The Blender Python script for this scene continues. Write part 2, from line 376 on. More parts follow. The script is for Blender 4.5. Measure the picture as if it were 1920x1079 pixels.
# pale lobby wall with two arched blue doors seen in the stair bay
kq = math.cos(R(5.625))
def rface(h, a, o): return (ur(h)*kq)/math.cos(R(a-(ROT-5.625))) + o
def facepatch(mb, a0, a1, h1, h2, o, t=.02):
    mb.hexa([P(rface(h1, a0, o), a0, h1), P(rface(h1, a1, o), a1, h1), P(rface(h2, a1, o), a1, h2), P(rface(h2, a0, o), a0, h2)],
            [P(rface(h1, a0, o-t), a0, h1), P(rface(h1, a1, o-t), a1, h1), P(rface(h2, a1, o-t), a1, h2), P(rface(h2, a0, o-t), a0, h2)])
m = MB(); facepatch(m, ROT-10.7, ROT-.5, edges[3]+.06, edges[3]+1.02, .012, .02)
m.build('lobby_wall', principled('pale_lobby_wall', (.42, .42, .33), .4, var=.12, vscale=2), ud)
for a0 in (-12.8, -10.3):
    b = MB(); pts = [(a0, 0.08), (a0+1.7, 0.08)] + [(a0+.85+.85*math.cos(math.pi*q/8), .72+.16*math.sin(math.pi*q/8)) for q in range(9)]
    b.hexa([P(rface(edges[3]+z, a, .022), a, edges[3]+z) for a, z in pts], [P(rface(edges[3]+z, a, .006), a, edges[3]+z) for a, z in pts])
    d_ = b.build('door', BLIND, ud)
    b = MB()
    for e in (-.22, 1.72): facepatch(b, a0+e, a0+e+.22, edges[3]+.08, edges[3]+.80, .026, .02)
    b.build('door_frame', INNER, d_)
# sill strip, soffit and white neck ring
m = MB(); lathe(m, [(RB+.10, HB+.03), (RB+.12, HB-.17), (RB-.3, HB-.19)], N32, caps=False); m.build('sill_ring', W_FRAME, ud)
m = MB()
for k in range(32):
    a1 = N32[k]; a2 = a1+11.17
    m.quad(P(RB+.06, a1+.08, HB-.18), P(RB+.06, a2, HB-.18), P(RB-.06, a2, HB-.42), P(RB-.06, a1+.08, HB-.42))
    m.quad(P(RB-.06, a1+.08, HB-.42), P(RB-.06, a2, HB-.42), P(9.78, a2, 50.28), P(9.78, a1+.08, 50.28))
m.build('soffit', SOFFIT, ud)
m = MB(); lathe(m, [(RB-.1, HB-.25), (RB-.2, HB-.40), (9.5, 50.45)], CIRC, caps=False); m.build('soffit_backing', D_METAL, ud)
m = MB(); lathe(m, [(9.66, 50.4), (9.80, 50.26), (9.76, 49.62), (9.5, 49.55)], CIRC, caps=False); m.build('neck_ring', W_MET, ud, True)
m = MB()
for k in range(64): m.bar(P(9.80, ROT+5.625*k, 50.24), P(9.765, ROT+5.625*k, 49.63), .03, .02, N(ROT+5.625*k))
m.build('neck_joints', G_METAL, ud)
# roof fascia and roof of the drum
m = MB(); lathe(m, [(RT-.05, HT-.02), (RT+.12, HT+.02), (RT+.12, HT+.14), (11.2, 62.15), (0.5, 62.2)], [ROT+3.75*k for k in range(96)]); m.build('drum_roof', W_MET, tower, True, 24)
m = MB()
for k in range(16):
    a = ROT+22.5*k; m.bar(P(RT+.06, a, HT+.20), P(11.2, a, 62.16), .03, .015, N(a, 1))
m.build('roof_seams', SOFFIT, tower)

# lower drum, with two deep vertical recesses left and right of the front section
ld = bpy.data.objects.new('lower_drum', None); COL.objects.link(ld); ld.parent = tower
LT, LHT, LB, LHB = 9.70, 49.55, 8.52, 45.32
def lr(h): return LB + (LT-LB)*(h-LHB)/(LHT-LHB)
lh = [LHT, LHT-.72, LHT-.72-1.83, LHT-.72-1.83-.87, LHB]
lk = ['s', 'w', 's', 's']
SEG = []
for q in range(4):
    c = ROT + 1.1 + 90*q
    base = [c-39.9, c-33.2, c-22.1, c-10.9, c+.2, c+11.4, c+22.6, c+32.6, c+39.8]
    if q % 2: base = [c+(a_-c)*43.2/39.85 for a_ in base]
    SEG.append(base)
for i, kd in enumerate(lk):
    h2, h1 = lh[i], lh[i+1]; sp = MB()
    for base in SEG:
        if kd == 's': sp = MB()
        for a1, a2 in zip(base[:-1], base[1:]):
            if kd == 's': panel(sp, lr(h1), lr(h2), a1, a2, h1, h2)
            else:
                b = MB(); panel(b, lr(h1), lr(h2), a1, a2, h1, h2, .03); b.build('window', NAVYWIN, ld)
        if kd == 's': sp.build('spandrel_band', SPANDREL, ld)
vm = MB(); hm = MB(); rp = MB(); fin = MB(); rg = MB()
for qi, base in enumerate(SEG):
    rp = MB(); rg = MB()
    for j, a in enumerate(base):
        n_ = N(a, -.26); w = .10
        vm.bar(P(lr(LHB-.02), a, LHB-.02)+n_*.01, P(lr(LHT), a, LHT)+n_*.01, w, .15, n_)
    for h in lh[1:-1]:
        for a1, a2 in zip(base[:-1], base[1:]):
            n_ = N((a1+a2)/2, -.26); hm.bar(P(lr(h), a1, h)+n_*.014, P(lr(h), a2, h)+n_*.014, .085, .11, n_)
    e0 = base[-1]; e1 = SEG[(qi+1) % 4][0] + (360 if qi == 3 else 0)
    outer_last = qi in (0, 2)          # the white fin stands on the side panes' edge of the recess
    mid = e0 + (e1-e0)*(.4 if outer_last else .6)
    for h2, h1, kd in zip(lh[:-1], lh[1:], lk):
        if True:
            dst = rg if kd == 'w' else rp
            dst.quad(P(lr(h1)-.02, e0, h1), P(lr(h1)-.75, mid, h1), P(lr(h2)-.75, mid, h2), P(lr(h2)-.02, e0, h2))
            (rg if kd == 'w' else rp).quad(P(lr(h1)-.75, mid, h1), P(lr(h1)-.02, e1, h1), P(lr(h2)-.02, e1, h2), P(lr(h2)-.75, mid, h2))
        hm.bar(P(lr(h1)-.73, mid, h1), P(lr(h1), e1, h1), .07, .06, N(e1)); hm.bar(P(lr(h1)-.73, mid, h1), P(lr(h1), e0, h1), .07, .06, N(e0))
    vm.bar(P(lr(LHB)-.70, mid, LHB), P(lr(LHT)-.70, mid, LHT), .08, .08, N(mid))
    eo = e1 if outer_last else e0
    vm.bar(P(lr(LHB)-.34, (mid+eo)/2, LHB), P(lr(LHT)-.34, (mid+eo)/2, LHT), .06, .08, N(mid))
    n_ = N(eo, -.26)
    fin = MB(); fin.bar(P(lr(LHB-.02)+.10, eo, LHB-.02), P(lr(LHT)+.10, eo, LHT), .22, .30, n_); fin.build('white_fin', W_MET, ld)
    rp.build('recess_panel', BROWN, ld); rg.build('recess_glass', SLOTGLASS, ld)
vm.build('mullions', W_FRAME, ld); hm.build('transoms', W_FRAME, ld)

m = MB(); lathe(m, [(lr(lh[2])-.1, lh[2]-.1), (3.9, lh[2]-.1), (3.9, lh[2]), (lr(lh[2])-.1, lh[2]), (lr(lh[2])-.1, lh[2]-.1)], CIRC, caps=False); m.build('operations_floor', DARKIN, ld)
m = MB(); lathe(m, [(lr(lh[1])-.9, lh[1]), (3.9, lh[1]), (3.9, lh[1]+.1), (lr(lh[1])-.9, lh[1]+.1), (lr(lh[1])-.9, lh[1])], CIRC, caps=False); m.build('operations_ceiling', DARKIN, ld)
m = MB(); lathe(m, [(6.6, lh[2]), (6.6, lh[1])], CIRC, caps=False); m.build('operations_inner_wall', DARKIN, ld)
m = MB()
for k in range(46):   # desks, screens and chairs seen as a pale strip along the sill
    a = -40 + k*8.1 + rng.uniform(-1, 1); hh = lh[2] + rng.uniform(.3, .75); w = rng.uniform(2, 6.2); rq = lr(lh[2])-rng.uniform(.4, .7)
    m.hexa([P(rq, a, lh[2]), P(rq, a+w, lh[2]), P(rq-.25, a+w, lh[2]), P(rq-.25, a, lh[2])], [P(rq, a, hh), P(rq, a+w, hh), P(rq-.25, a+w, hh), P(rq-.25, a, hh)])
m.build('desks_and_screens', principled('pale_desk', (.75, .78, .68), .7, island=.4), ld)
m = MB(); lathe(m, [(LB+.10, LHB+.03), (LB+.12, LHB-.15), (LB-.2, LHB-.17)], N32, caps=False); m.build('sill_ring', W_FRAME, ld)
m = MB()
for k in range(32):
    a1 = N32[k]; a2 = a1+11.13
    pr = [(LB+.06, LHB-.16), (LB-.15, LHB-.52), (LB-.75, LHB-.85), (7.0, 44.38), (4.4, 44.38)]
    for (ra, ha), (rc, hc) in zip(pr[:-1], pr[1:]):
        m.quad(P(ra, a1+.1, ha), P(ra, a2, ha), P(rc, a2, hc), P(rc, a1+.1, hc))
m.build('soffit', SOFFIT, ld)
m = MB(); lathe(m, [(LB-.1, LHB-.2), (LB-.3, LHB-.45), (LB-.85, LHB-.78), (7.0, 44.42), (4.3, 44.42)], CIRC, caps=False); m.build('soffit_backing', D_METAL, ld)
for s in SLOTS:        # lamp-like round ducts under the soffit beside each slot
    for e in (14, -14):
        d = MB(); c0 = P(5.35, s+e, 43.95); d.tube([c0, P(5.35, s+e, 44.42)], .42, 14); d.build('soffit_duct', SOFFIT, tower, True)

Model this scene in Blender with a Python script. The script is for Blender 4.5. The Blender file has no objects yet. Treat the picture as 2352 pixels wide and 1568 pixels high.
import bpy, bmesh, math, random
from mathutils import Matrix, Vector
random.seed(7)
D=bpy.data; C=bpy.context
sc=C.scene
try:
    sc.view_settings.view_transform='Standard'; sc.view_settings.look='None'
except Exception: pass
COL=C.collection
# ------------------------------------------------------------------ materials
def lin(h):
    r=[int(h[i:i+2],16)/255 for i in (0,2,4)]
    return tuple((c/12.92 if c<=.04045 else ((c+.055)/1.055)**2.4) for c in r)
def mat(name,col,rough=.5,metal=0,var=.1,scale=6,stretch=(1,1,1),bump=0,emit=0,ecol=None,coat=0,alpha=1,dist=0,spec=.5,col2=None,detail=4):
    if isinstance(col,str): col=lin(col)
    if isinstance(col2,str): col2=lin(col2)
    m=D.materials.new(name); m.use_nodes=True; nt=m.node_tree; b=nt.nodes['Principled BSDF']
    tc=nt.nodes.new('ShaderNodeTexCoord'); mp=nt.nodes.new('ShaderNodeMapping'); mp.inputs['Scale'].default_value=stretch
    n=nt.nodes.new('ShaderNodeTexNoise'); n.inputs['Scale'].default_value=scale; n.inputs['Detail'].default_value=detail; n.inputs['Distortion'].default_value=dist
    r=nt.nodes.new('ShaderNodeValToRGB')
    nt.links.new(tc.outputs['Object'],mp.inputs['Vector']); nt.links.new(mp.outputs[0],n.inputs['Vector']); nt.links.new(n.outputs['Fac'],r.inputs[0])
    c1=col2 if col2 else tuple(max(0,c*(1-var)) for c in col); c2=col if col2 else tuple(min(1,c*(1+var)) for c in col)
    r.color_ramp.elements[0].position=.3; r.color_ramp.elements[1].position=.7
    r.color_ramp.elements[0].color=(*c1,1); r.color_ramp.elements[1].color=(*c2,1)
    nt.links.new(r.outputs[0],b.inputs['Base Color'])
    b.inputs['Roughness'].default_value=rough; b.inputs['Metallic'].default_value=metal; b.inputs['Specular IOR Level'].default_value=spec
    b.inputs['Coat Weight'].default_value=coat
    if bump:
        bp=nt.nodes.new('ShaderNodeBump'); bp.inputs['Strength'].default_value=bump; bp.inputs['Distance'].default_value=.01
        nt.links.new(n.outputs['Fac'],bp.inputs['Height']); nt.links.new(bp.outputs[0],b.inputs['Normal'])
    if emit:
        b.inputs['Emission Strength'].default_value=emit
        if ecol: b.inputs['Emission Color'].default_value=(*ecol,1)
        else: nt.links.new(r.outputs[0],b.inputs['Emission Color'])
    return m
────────
Copy, please, exactly the lines that start at the first line of the data and end at the line containing "m.build('soffit', SOFFIT, ud)", both kept and no others.

EXPECTED ANSWER:
The Blender Python script for this scene continues. Write part 2, from line 376 on. More parts follow. The script is for Blender 4.5. Measure the picture as if it were 1920x1079 pixels.
# pale lobby wall with two arched blue doors seen in the stair bay
kq = math.cos(R(5.625))
def rface(h, a, o): return (ur(h)*kq)/math.cos(R(a-(ROT-5.625))) + o
def facepatch(mb, a0, a1, h1, h2, o, t=.02):
    mb.hexa([P(rface(h1, a0, o), a0, h1), P(rface(h1, a1, o), a1, h1), P(rface(h2, a1, o), a1, h2), P(rface(h2, a0, o), a0, h2)],
            [P(rface(h1, a0, o-t), a0, h1), P(rface(h1, a1, o-t), a1, h1), P(rface(h2, a1, o-t), a1, h2), P(rface(h2, a0, o-t), a0, h2)])
m = MB(); facepatch(m, ROT-10.7, ROT-.5, edges[3]+.06, edges[3]+1.02, .012, .02)
m.build('lobby_wall', principled('pale_lobby_wall', (.42, .42, .33), .4, var=.12, vscale=2), ud)
for a0 in (-12.8, -10.3):
    b = MB(); pts = [(a0, 0.08), (a0+1.7, 0.08)] + [(a0+.85+.85*math.cos(math.pi*q/8), .72+.16*math.sin(math.pi*q/8)) for q in range(9)]
    b.hexa([P(rface(edges[3]+z, a, .022), a, edges[3]+z) for a, z in pts], [P(rface(edges[3]+z, a, .006), a, edges[3]+z) for a, z in pts])
    d_ = b.build('door', BLIND, ud)
    b = MB()
    for e in (-.22, 1.72): facepatch(b, a0+e, a0+e+.22, edges[3]+.08, edges[3]+.80, .026, .02)
    b.build('door_frame', INNER, d_)
# sill strip, soffit and white neck ring
m = MB(); lathe(m, [(RB+.10, HB+.03), (RB+.12, HB-.17), (RB-.3, HB-.19)], N32, caps=False); m.build('sill_ring', W_FRAME, ud)
m = MB()
for k in range(32):
    a1 = N32[k]; a2 = a1+11.17
    m.quad(P(RB+.06, a1+.08, HB-.18), P(RB+.06, a2, HB-.18), P(RB-.06, a2, HB-.42), P(RB-.06, a1+.08, HB-.42))
    m.quad(P(RB-.06, a1+.08, HB-.42), P(RB-.06, a2, HB-.42), P(9.78, a2, 50.28), P(9.78, a1+.08, 50.28))
m.build('soffit', SOFFIT, ud)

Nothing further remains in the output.